Having the data is one thing, but integrating it is just as crucial. Businesses need to calibrate this integration. The goal should be connected governance — the ability to access, combine and oversee distributed data sets – to ensure certainty during times of crisis.

Surveys indicate that data integration, analytics, automation, API management and AI are all top technologies that Chief Experience Officers (CXOs) rely on for crisis management.

In a world where crisis has become a constant, calibrating for crisis becomes a core competency — so we can react in the moment and anticipate what’s coming next. Leveraging data integration is a key competency to equip businesses to do this.

Convergence and consolidation open new opportunities

In an increasingly fragmented world, we are seeing market trend in the opposite direction: convergence. We’re seeing the consolidation of previously siloed systems, not only in data integration, but also in management, analytics/AI, visualisation, data science and automation. We’re moving beyond singular function — today, leaders gain market dominance by providing comprehensive, end-to-end platforms.

Combining these functions opens opportunities that weren’t possible before. It makes it easier for data producers and consumers to collaborate, starting with the product, outcomes or decisions they have in mind and working backward to build agile data pipelines around their business goal. Interoperability is key — a successful data structure needs components that can exchange information and work together seamlessly.

Building a smarter pipeline

More than ever, businesses are tuned in to the potential of AI, and how they can leverage this in their operations. Analytics, automation and AI are converging — they’re increasingly overlapping with each other. In the process, they’re cross-pollinating, generating new insights that weren’t possible before.

But what about moving those components deeper into the data pipeline, before an application or dashboard has even been built? There are several ways this could benefit organisations.
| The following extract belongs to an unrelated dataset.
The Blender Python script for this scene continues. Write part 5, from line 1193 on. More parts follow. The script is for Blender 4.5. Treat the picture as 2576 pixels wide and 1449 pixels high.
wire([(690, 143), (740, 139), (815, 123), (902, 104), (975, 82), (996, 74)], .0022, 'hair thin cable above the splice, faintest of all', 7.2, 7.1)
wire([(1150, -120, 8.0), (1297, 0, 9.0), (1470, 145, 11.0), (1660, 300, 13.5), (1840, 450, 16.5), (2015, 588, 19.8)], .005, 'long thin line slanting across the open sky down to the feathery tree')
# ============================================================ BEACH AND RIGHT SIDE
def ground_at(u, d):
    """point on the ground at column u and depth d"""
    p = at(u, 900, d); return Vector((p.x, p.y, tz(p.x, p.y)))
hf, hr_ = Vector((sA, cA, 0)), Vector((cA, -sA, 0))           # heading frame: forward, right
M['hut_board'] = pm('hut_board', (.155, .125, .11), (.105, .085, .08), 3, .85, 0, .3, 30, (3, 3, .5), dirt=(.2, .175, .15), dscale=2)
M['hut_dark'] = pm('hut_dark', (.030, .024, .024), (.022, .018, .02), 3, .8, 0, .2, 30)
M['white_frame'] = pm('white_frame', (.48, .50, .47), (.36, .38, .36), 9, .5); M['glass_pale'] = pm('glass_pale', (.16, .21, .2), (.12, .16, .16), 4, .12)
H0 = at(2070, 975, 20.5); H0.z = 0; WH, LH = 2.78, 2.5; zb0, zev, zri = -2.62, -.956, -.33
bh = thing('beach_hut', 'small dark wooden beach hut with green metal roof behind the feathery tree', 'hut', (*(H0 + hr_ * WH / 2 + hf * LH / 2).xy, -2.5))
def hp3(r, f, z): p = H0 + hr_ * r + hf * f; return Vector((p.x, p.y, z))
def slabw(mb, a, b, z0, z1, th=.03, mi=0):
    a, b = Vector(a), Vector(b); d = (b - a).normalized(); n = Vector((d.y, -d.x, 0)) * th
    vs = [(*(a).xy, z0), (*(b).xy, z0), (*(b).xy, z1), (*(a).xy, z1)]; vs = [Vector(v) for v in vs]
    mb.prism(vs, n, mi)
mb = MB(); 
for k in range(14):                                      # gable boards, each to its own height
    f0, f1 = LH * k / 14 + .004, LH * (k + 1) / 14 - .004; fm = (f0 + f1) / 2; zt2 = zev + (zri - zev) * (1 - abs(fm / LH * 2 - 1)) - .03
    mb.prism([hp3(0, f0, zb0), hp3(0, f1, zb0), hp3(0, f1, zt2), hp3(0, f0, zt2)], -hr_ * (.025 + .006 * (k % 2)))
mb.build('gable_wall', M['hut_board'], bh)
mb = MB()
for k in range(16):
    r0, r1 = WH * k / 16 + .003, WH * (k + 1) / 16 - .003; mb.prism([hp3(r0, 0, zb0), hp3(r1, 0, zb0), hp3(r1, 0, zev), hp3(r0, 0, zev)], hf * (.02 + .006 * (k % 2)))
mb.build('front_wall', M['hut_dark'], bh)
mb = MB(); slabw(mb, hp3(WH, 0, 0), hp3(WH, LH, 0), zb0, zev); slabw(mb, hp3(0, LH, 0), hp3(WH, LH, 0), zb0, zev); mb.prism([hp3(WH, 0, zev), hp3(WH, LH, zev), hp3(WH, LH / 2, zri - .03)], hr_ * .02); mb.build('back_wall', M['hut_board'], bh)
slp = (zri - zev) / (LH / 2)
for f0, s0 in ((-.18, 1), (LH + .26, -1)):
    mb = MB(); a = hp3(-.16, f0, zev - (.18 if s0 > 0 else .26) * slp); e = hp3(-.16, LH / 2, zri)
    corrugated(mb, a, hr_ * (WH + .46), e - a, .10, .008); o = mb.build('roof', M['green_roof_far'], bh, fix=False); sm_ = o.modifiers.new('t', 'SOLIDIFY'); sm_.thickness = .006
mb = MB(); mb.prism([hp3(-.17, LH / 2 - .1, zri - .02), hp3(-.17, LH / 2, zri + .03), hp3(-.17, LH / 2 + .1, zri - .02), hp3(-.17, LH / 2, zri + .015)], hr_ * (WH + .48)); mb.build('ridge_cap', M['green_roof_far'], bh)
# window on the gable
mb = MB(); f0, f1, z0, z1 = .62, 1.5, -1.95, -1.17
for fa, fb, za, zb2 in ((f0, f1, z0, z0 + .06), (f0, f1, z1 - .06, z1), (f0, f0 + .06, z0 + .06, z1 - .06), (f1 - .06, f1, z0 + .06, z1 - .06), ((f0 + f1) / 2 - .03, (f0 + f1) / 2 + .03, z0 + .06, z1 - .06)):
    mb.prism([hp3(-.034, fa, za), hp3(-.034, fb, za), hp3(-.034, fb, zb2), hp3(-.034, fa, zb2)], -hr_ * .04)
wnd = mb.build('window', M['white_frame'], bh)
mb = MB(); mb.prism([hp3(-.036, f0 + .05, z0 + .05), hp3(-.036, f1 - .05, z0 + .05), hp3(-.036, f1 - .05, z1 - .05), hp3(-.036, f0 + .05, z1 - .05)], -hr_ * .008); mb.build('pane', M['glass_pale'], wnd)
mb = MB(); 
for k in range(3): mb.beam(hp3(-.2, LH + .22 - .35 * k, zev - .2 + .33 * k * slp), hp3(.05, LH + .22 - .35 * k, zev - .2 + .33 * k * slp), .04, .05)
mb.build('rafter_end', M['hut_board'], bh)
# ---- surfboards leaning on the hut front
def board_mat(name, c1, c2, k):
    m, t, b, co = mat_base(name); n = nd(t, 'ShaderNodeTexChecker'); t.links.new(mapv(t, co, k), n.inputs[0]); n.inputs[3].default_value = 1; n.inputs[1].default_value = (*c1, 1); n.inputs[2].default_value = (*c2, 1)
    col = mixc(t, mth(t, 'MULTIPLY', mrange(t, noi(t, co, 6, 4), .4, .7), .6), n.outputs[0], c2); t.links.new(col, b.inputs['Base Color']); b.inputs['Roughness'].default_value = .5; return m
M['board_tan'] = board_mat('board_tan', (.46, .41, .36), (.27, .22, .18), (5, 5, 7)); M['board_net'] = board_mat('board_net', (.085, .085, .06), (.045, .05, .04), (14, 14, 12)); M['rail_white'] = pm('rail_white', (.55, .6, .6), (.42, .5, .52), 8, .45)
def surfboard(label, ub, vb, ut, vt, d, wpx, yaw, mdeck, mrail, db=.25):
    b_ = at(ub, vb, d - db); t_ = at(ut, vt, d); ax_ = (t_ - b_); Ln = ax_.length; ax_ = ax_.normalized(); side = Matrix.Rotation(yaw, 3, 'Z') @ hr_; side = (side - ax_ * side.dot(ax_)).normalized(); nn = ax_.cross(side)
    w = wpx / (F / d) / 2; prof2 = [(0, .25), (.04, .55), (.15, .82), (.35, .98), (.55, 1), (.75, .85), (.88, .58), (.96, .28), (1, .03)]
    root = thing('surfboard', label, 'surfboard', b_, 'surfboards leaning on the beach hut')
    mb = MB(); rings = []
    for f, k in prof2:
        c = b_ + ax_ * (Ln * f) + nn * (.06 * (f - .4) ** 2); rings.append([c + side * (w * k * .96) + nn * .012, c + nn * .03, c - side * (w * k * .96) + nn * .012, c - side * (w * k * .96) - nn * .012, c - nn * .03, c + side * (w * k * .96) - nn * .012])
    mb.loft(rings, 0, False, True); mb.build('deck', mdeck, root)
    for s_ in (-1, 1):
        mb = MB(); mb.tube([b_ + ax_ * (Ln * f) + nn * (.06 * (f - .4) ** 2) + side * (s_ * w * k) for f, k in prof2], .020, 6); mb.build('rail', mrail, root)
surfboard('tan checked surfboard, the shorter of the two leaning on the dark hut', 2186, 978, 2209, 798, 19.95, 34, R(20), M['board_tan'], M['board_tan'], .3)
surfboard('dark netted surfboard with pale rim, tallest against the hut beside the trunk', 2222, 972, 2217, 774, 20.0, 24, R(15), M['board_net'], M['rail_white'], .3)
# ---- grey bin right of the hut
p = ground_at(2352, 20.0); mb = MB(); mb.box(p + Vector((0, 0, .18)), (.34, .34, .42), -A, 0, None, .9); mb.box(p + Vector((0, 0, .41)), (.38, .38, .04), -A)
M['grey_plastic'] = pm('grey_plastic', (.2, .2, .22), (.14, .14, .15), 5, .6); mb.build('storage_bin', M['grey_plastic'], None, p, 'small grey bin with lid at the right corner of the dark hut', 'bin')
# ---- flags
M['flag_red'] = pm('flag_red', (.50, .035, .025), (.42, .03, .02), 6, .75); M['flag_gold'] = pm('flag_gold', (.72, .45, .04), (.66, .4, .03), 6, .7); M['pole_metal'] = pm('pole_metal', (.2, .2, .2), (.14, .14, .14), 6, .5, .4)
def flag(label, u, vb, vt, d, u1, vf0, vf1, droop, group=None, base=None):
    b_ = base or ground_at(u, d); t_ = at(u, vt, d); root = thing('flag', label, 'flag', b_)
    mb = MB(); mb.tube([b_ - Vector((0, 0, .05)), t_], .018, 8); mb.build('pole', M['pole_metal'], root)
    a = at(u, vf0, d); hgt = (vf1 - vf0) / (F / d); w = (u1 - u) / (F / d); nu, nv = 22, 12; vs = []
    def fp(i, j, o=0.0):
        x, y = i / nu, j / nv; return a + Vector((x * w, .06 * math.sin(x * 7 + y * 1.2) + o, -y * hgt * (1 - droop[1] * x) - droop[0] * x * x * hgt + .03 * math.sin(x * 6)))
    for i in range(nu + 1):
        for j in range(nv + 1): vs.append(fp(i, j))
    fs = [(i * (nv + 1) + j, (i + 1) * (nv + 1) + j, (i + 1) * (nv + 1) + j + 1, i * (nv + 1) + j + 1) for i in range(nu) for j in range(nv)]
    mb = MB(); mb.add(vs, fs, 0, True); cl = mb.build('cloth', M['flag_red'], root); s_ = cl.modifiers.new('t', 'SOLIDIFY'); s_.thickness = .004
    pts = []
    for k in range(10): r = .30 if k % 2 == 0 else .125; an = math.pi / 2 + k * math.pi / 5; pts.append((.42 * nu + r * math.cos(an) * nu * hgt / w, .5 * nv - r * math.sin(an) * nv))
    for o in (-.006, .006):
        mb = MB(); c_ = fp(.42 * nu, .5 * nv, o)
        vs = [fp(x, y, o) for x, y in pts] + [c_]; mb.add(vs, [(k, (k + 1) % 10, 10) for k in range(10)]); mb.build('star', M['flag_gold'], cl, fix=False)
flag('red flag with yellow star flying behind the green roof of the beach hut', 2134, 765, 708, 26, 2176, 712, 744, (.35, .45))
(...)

Using AI in data management would shift the perennial 80/20 distribution (between preparing the data and analysing it) by automating more of the rote tasks in data engineering. It could, for example, automate anomaly detection and reporting, take advantage of self-healing, use just-in-time deployment and find risky attributes such as PII data.

Algorithms would be able to ‘crawl’ the data and surface insights outside your hypothesis. And finally, automated annotations and tagging would drive better engagement with less skilled integrators.

More AI in the data pipeline doesn’t mean that humans won’t be involved. After all, humans are exceptionally good at synthesising complex problems with multiple component parts. But AI will automate some of the more menial data preparation tasks, so data engineers and scientists can focus on more impactful work.

If organisations want to reap the benefits of real-time, meaningful analytics, they need to ensure they have a successful framework in place first — which is why they need to leverage data integration.